Work to be completed: Repeat the whole listing exactly.

Information supplied:
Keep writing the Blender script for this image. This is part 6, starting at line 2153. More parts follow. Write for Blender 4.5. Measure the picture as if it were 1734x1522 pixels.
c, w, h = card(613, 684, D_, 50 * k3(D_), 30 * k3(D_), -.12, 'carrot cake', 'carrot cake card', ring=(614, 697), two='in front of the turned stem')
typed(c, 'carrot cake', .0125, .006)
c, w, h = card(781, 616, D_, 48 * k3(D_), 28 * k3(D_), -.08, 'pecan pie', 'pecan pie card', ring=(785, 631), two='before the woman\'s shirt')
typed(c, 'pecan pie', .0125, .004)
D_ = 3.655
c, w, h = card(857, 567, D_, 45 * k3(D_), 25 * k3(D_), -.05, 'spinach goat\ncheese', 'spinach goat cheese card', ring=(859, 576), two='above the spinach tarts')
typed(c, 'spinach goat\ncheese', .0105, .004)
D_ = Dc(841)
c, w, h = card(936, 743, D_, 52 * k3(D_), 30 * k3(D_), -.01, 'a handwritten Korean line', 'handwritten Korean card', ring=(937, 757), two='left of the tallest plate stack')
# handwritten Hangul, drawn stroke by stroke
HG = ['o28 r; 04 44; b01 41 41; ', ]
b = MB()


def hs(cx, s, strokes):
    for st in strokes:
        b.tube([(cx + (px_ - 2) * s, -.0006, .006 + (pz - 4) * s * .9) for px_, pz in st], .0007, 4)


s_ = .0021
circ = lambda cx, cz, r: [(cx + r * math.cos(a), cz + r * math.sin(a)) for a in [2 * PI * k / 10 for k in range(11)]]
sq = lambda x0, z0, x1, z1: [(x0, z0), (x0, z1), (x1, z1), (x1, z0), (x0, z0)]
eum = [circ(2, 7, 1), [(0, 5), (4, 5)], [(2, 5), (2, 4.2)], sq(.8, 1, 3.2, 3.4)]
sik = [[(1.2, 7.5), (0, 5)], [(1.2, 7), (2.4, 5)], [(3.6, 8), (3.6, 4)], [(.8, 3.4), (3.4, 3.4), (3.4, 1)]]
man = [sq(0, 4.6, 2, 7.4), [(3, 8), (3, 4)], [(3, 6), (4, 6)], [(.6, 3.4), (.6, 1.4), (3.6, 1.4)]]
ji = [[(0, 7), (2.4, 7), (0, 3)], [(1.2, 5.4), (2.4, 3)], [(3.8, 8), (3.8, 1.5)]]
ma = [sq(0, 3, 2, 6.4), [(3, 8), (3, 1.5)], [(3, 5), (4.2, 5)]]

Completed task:
Keep writing the Blender script for this image. This is part 6, starting at line 2153. More parts follow. Write for Blender 4.5. Measure the picture as if it were 1734x1522 pixels.
c, w, h = card(613, 684, D_, 50 * k3(D_), 30 * k3(D_), -.12, 'carrot cake', 'carrot cake card', ring=(614, 697), two='in front of the turned stem')
typed(c, 'carrot cake', .0125, .006)
c, w, h = card(781, 616, D_, 48 * k3(D_), 28 * k3(D_), -.08, 'pecan pie', 'pecan pie card', ring=(785, 631), two='before the woman\'s shirt')
typed(c, 'pecan pie', .0125, .004)
D_ = 3.655
c, w, h = card(857, 567, D_, 45 * k3(D_), 25 * k3(D_), -.05, 'spinach goat\ncheese', 'spinach goat cheese card', ring=(859, 576), two='above the spinach tarts')
typed(c, 'spinach goat\ncheese', .0105, .004)
D_ = Dc(841)
c, w, h = card(936, 743, D_, 52 * k3(D_), 30 * k3(D_), -.01, 'a handwritten Korean line', 'handwritten Korean card', ring=(937, 757), two='left of the tallest plate stack')
# handwritten Hangul, drawn stroke by stroke
HG = ['o28 r; 04 44; b01 41 41; ', ]
b = MB()


def hs(cx, s, strokes):
    for st in strokes:
        b.tube([(cx + (px_ - 2) * s, -.0006, .006 + (pz - 4) * s * .9) for px_, pz in st], .0007, 4)


s_ = .0021
circ = lambda cx, cz, r: [(cx + r * math.cos(a), cz + r * math.sin(a)) for a in [2 * PI * k / 10 for k in range(11)]]
sq = lambda x0, z0, x1, z1: [(x0, z0), (x0, z1), (x1, z1), (x1, z0), (x0, z0)]
eum = [circ(2, 7, 1), [(0, 5), (4, 5)], [(2, 5), (2, 4.2)], sq(.8, 1, 3.2, 3.4)]
sik = [[(1.2, 7.5), (0, 5)], [(1.2, 7), (2.4, 5)], [(3.6, 8), (3.6, 4)], [(.8, 3.4), (3.4, 3.4), (3.4, 1)]]
man = [sq(0, 4.6, 2, 7.4), [(3, 8), (3, 4)], [(3, 6), (4, 6)], [(.6, 3.4), (.6, 1.4), (3.6, 1.4)]]
ji = [[(0, 7), (2.4, 7), (0, 3)], [(1.2, 5.4), (2.4, 3)], [(3.8, 8), (3.8, 1.5)]]
ma = [sq(0, 3, 2, 6.4), [(3, 8), (3, 1.5)], [(3, 5), (4.2, 5)]]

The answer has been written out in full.